> _Stored data_

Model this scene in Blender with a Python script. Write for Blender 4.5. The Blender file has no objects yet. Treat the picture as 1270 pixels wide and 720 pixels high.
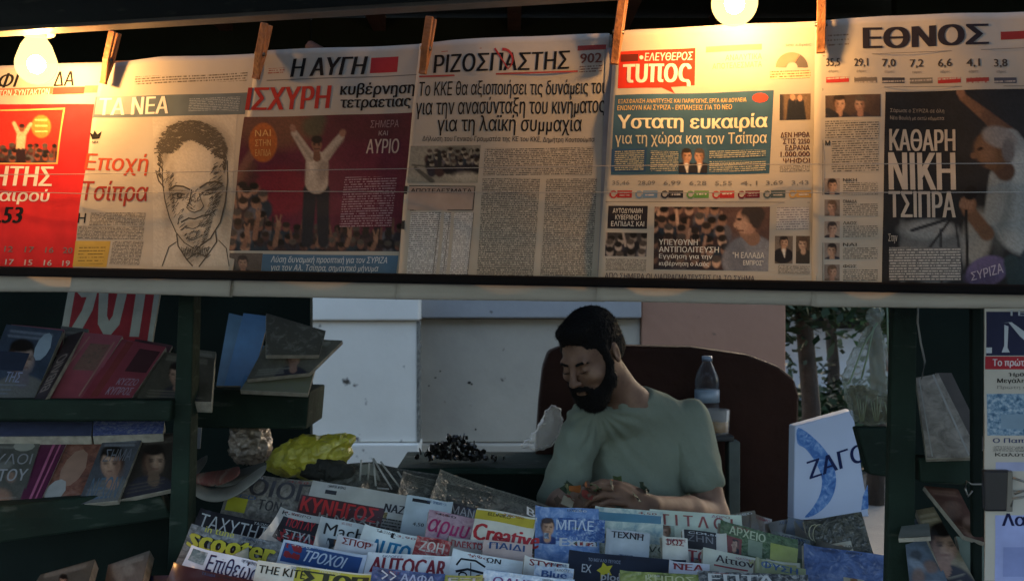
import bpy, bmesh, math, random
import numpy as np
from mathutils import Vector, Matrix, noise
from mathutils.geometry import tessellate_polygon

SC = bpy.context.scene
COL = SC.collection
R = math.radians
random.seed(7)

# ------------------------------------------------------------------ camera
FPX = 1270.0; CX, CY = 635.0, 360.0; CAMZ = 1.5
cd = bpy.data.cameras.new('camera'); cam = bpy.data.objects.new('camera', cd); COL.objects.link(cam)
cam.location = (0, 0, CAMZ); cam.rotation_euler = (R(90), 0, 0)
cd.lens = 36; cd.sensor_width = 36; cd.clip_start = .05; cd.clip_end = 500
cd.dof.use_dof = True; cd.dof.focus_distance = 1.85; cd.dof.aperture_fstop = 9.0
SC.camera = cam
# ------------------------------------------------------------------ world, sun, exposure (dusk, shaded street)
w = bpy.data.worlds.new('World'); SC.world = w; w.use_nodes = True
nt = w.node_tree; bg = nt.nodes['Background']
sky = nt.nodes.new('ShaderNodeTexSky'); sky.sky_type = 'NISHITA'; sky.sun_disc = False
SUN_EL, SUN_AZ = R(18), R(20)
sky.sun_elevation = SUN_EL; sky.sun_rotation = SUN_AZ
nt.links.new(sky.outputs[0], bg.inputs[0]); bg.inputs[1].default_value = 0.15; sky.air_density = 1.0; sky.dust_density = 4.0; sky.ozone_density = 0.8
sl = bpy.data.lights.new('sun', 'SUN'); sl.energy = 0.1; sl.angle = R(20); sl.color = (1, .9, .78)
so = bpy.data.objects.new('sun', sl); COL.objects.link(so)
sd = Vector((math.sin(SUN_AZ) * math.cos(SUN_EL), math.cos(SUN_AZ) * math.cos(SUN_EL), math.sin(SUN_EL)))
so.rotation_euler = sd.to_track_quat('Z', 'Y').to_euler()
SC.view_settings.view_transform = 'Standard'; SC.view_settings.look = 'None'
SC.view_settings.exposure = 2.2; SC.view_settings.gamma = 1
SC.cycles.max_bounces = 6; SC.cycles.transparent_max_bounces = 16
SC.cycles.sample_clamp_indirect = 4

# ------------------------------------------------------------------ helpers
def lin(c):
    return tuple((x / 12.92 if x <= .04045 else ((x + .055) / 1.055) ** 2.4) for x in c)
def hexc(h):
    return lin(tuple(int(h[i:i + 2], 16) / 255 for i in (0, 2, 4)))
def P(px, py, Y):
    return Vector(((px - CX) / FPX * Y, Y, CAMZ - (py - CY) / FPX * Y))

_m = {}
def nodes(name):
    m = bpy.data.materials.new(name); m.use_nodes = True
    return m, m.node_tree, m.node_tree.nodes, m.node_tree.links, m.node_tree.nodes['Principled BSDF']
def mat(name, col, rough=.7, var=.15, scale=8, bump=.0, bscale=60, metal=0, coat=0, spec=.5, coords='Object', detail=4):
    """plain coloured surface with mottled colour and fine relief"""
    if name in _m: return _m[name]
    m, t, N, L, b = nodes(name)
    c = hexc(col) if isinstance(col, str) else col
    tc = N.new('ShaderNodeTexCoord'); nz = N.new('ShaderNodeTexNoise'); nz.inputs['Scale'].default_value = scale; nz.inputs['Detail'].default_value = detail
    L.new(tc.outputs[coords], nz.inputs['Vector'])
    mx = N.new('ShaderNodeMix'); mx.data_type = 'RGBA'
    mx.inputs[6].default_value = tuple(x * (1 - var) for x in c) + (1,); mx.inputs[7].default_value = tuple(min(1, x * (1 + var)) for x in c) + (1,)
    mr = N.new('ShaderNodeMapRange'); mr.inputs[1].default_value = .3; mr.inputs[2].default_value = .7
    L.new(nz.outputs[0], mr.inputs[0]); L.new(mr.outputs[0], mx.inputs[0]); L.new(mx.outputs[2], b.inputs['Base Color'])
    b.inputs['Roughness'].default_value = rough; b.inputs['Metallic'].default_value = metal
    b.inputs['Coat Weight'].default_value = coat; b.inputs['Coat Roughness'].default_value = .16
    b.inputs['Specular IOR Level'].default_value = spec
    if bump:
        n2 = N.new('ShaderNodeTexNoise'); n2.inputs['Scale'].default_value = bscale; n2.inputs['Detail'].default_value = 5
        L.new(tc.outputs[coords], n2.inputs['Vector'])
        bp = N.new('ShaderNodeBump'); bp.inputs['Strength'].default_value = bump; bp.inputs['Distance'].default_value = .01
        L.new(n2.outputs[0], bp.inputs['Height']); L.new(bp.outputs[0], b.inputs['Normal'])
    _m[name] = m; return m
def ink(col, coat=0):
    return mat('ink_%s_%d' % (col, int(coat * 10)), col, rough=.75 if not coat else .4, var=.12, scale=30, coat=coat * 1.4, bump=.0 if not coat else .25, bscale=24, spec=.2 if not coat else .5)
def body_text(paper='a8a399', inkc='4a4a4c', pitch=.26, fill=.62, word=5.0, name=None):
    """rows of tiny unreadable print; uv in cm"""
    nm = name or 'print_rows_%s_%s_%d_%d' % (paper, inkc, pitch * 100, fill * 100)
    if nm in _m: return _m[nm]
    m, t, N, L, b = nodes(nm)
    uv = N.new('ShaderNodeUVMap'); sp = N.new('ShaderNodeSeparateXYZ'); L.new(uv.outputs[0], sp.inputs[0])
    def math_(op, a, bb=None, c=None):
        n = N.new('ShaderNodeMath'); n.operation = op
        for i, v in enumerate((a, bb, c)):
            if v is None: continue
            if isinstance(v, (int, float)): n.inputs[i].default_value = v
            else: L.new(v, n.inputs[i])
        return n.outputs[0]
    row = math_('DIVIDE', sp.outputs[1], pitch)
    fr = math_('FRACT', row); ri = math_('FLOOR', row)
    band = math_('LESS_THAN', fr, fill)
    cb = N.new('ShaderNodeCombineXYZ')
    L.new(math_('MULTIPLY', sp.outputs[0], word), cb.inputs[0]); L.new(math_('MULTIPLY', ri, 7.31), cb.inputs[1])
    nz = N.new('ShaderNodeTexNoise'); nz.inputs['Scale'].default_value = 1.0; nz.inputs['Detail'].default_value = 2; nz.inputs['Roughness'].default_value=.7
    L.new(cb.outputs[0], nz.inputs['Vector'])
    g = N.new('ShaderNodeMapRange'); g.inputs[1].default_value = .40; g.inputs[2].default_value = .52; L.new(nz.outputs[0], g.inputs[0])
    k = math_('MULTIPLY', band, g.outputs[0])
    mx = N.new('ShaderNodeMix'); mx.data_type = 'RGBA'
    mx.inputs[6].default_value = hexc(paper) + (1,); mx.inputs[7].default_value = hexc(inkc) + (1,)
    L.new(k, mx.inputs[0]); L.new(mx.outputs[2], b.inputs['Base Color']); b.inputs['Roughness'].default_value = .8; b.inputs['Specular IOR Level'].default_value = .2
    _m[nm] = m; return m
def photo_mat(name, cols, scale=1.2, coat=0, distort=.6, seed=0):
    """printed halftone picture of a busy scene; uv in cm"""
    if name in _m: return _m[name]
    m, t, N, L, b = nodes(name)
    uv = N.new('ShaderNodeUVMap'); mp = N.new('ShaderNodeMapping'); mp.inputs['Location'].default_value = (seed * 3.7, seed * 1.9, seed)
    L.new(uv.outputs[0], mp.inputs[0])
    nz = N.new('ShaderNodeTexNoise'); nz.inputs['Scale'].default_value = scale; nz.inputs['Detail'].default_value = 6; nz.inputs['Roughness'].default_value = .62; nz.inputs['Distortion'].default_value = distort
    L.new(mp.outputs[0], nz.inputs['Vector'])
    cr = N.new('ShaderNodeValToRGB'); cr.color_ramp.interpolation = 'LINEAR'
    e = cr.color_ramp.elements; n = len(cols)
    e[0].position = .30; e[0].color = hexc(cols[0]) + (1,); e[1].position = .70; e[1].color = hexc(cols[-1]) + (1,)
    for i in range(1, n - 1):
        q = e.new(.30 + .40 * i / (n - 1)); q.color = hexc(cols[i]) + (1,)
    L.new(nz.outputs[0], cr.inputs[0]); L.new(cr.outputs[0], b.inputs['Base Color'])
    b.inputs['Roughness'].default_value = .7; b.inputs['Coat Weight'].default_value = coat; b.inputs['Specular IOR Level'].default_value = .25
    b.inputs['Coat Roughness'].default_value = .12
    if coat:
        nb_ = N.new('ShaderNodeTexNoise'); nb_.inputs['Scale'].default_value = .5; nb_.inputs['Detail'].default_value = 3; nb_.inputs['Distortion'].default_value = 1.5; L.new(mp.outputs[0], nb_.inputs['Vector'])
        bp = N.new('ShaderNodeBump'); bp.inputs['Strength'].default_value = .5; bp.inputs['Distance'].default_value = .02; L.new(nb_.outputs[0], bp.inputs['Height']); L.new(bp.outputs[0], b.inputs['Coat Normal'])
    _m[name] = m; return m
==
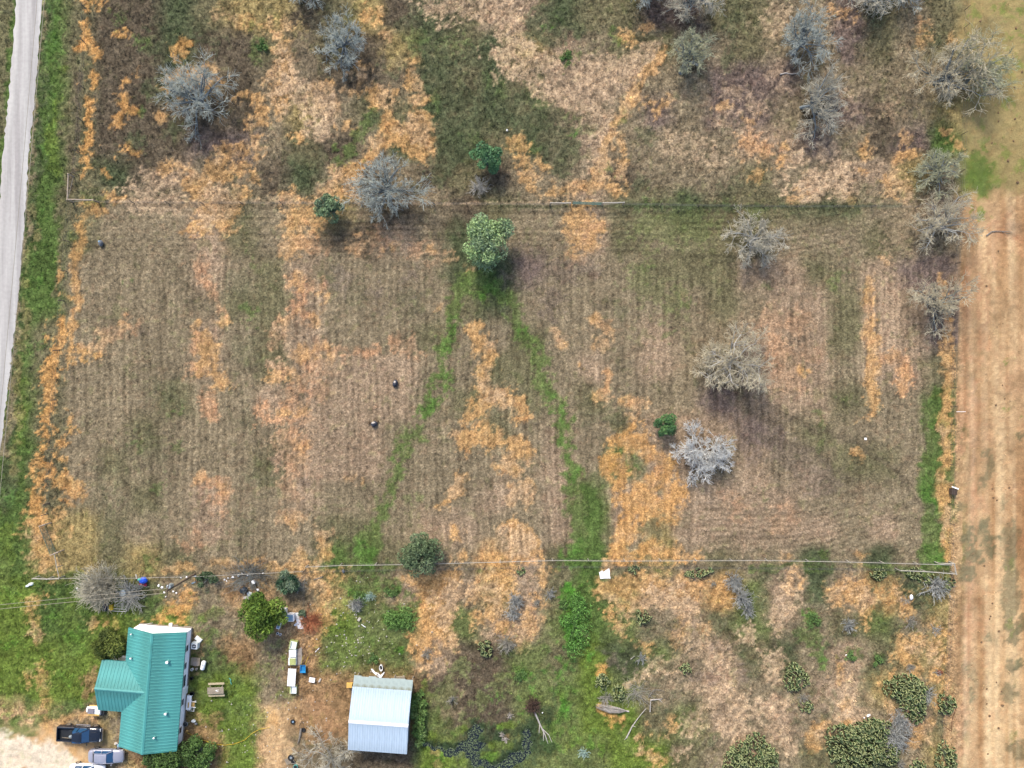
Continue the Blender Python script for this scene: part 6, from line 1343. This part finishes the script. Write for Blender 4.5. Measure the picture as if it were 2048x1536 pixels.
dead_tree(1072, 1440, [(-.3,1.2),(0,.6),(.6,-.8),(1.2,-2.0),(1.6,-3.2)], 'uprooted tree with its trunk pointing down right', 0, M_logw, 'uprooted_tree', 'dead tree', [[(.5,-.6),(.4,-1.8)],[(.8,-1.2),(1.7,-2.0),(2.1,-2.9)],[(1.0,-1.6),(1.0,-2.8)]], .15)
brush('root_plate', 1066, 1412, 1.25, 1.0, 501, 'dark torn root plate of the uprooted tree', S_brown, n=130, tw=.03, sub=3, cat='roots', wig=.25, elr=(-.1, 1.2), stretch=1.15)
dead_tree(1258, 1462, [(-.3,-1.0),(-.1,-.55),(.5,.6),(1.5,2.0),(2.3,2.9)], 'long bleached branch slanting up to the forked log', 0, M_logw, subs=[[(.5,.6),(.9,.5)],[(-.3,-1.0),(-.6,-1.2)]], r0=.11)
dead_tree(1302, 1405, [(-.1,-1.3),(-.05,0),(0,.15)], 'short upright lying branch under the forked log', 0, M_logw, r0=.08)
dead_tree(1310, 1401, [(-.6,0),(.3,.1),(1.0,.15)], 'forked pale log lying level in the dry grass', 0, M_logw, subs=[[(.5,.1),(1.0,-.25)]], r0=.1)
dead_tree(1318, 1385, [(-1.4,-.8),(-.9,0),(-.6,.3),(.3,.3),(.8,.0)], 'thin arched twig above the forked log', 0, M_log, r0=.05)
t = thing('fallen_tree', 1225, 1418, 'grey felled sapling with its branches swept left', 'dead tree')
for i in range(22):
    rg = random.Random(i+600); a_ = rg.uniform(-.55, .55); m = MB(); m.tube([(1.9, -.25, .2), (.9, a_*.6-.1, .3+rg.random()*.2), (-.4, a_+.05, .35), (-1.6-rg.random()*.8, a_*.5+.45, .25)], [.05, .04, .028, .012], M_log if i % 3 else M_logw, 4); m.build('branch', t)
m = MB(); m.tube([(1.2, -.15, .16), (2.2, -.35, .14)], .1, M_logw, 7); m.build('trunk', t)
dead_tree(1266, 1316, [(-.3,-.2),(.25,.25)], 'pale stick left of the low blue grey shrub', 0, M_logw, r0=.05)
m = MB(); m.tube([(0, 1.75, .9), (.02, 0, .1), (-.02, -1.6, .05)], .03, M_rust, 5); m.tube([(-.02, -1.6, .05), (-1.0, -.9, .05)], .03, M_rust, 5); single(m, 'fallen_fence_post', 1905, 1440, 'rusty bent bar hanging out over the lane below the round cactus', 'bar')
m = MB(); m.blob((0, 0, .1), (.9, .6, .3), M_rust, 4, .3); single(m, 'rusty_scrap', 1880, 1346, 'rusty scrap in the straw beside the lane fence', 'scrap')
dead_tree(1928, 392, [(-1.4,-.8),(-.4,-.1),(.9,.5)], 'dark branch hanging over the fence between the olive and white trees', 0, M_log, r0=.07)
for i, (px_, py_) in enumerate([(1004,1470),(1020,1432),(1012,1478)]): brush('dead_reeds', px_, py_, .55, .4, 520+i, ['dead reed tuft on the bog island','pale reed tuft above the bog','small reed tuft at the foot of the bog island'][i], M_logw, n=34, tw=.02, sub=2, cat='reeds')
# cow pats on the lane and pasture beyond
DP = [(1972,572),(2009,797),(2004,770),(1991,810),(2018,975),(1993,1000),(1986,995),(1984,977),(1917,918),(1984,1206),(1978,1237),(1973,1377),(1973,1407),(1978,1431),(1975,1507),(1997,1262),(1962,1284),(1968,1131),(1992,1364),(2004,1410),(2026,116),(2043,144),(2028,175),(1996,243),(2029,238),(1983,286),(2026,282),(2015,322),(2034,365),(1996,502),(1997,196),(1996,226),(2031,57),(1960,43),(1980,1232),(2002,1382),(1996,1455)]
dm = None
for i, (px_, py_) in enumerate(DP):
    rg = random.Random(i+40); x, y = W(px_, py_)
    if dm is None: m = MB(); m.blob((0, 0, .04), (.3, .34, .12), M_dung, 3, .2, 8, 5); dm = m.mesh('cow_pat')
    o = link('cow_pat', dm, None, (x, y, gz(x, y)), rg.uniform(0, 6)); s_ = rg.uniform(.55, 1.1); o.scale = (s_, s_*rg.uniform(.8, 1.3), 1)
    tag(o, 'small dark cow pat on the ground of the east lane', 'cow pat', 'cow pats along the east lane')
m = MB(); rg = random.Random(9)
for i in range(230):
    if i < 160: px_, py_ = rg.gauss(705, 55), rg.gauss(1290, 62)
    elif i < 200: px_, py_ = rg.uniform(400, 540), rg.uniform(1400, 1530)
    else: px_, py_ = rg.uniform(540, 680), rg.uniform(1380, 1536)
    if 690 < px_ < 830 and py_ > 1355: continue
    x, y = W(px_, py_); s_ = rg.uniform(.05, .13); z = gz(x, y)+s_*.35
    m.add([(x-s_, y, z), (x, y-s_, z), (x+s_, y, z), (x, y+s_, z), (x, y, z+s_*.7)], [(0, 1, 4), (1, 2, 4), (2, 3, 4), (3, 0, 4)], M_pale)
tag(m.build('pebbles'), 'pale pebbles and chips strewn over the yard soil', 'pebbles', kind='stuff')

> _Problem to work on_
Reproduce the entries exactly, from the line with "Model this scene" to the line with "from mathutils.geometry import", both lines included, keeping no pictures.

> _Exercise output_
Model this scene in Blender with a Python script. Write for Blender 4.5. The Blender file has no objects yet. Treat the picture as 1270 pixels wide and 720 pixels high.
import bpy, bmesh, math, random
import numpy as np
from mathutils import Vector, Matrix, noise
from mathutils.geometry import tessellate_polygon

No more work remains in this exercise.